» TASK DESCRIPTION
In the listing that follows, count each line containing the string "picture" and report only the count.
[begin STORED RECORDS]
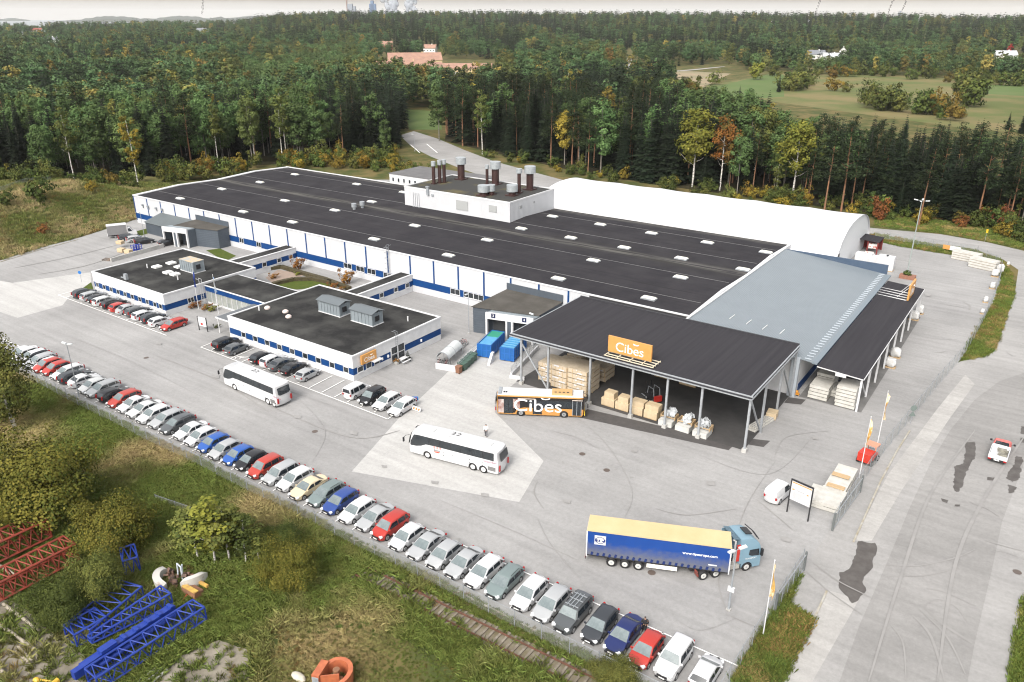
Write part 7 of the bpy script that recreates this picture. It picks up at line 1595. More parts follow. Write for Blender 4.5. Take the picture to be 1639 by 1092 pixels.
[end STORED RECORDS]
[begin STORED RECORDS]
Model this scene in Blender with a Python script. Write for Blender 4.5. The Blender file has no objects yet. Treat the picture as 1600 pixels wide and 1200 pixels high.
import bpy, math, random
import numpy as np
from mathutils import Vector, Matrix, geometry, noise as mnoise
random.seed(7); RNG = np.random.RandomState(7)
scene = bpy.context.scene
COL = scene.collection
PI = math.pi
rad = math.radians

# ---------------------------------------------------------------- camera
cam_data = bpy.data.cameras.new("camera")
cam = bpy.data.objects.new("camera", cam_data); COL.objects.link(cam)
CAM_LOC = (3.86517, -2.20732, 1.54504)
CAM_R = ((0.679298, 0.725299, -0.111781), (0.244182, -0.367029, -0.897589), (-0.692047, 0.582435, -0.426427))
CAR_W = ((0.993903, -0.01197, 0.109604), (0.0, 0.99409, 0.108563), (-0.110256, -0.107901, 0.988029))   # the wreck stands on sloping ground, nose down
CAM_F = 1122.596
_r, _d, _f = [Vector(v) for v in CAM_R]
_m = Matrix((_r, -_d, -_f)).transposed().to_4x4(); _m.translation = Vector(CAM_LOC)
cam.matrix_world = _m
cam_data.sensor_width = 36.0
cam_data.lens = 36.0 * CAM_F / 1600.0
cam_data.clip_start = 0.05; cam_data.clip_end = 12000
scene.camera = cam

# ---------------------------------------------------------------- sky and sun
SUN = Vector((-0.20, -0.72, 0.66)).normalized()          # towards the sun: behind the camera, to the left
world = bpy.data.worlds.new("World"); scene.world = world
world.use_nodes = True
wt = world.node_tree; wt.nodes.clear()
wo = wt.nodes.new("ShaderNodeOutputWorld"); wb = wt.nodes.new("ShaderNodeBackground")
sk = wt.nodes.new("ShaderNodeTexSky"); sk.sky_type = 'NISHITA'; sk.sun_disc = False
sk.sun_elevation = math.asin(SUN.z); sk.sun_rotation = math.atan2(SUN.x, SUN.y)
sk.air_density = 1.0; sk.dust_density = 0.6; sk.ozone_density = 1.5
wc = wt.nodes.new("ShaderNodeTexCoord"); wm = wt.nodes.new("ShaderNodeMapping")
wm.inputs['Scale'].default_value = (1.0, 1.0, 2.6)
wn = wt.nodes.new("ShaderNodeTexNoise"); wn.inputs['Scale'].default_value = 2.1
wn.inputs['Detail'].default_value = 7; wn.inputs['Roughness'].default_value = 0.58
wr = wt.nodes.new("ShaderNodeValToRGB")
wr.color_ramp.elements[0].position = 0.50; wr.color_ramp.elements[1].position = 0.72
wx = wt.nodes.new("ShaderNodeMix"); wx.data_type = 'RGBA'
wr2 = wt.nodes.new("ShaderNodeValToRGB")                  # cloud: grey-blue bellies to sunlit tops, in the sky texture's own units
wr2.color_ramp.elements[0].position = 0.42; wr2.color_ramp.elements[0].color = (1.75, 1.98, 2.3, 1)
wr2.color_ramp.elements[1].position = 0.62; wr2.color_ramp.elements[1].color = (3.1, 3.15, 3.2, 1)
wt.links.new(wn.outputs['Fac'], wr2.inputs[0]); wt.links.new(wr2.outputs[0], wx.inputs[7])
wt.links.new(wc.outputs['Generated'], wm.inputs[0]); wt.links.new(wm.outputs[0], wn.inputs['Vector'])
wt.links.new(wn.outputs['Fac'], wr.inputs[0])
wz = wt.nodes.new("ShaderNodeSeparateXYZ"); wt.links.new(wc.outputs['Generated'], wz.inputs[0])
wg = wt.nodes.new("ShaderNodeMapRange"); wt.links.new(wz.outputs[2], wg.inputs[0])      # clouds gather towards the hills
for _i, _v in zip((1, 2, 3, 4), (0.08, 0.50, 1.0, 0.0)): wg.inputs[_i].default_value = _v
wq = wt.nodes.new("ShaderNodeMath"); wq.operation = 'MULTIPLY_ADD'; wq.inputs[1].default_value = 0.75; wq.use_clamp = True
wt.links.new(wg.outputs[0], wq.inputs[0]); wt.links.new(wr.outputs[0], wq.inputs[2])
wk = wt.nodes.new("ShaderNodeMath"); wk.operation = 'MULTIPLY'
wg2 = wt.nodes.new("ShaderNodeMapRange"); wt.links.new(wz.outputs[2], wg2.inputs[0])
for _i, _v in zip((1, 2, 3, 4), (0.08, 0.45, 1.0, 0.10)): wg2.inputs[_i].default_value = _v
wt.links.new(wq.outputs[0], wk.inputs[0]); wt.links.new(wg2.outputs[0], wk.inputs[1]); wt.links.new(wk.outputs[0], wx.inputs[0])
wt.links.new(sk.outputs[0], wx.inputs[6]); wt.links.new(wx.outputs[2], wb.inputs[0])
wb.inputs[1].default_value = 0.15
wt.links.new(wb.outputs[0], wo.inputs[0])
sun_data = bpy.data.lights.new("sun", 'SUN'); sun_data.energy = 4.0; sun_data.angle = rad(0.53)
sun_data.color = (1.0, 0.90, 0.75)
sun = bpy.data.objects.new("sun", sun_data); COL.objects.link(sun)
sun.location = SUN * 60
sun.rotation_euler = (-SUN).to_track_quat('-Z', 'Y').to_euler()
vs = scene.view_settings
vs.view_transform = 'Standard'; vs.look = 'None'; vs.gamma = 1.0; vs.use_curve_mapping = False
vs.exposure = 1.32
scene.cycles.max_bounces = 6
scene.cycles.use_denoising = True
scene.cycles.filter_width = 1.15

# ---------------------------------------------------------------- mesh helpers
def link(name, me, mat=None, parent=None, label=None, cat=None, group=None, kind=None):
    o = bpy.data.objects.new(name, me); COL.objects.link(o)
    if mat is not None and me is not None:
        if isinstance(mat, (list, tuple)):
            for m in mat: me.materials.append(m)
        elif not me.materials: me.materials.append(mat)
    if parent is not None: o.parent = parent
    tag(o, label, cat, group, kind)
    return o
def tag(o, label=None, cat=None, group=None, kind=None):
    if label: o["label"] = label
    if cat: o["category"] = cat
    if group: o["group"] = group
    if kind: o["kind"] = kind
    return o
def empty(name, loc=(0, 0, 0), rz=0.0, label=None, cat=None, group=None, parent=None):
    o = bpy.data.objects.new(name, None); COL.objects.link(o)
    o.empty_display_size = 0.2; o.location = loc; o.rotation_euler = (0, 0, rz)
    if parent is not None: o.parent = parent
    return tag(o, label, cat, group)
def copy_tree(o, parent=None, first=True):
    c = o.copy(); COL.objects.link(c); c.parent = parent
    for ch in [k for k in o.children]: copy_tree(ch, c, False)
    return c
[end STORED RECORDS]
» RESULT
2